Thursday, December 15, 2011

Impervious Cover TMDLs

This morning, I sat in on a public meeting where representatives from EPA Region 1 and the Maine Department of Environmental Protection answered questions about Maine DEP’s statewide impervious cover TMDL.  “Statewide impervious cover TMDL” may sound like a mouthful, even by environmental law standards, but when you unpack the terms and look at what DEP and EPA are trying to do, it’s pretty intriguing.

For decades now (as wonderfully chronicled here), TMDLs have been the neglected step-child of the Clean Water Act.  Getting TMDLs drafted, let alone turning them into a meaningful set of pollution controls, has been a challenge.  The difficulties have been particularly acute for streams impaired by urban stormwater runoff, which, unfortunately, means just about every stream in urban or suburban America.  Those streams generally are impaired by wide variety of stressors, only some of which would meet the Clean Water Act’s definition of “pollutant,” which makes them poor candidates for the pollutant-by-pollutant mass budgeting that Clean Water Act section 303 seems to require.

To address those problems, Maine (with the blessing of EPA Region 1) is trying something different.  Its first innovation (also pursued in Connecticut and, in slightly different form, in Vermont) was to prepare TMDLs for impervious cover (meaning roads, roofs, parking lots, and other surfaces that prevent rainwater from infiltrating into the ground) rather than for individual pollutants.  Scientifically, that makes good sense.  Impervious cover either causes or at least correlates with most of the stressors that degrade urban streams, and one of the best ways to protect urban watersheds is to limit the construction of new impervious cover and to treat stormwater running off existing impervious surfaces.  Maine’s second innovation was to try preparing an impervious cover TMDL for twenty-nine streams at once (in a more urbanized state, that number could be much higher).  Again, this makes sense; similar dynamics affect urban watersheds across the state, and there are obvious efficiencies in treating similar problems in a single document.

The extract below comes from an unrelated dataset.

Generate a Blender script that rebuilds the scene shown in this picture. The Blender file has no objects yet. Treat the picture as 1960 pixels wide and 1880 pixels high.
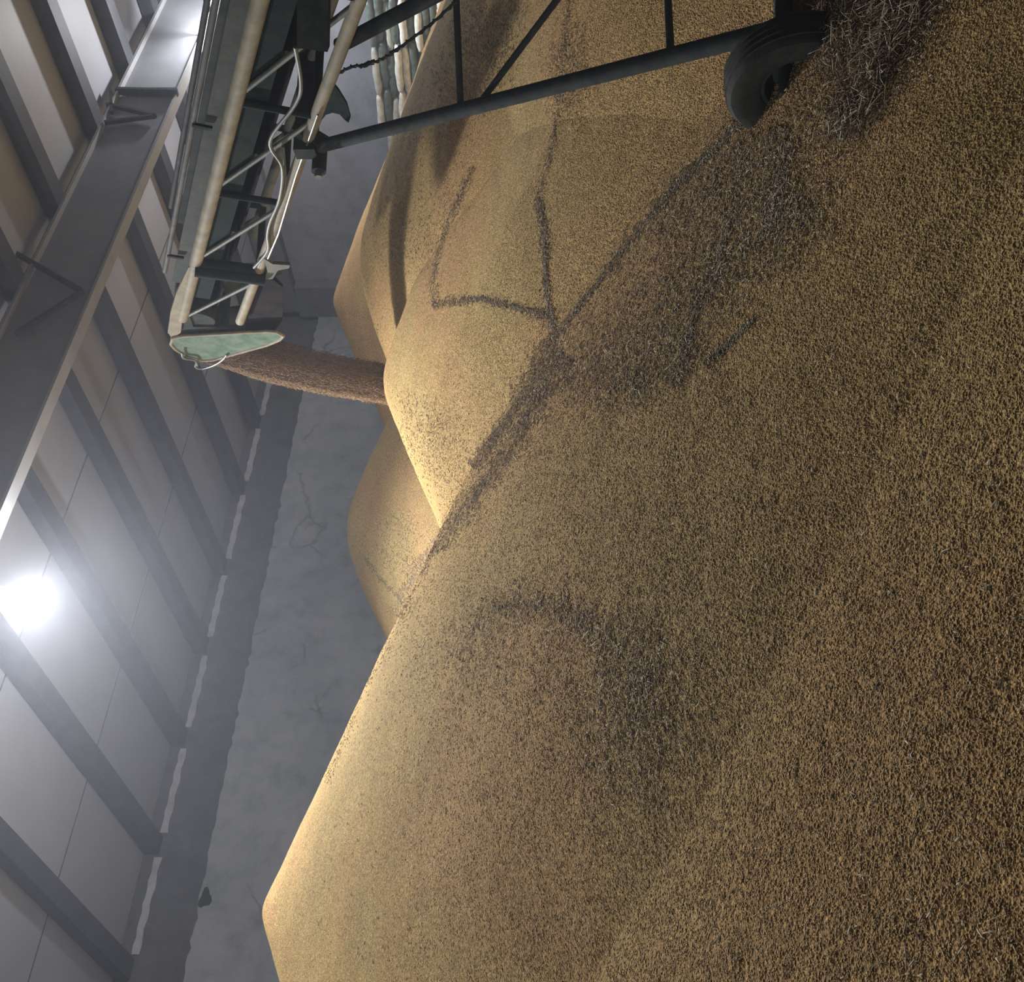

But, as today’s meeting revealed, there are also challenges.  A statewide impervious cover TMDL may address some of the standard problems with creating TMDLs, but it doesn’t resolve all the problems with protecting urban watersheds.  We still tend to develop our communities in ways inimical to protecting water quality.  And by the time we realize we our waterways are impaired, and we begin preparing TMDLs, the potential fixes aren’t at all cheap.  A better approach to writing TMDLs doesn’t make those problems go away.  It may help people understand them, but it also places them in a spotlight.  That can make municipal governments, which expect that they will eventually bear primary responsibility for addressing the problem, a little uncomfortable, and the discomfort was readily apparent at today’s meeting.  The great future challenge for urban water quality, then, is to find ways to help local governments address those challenges, or, better yet, to find effective regulatory approaches that help us develop in ways that stop water quality impairment before it starts.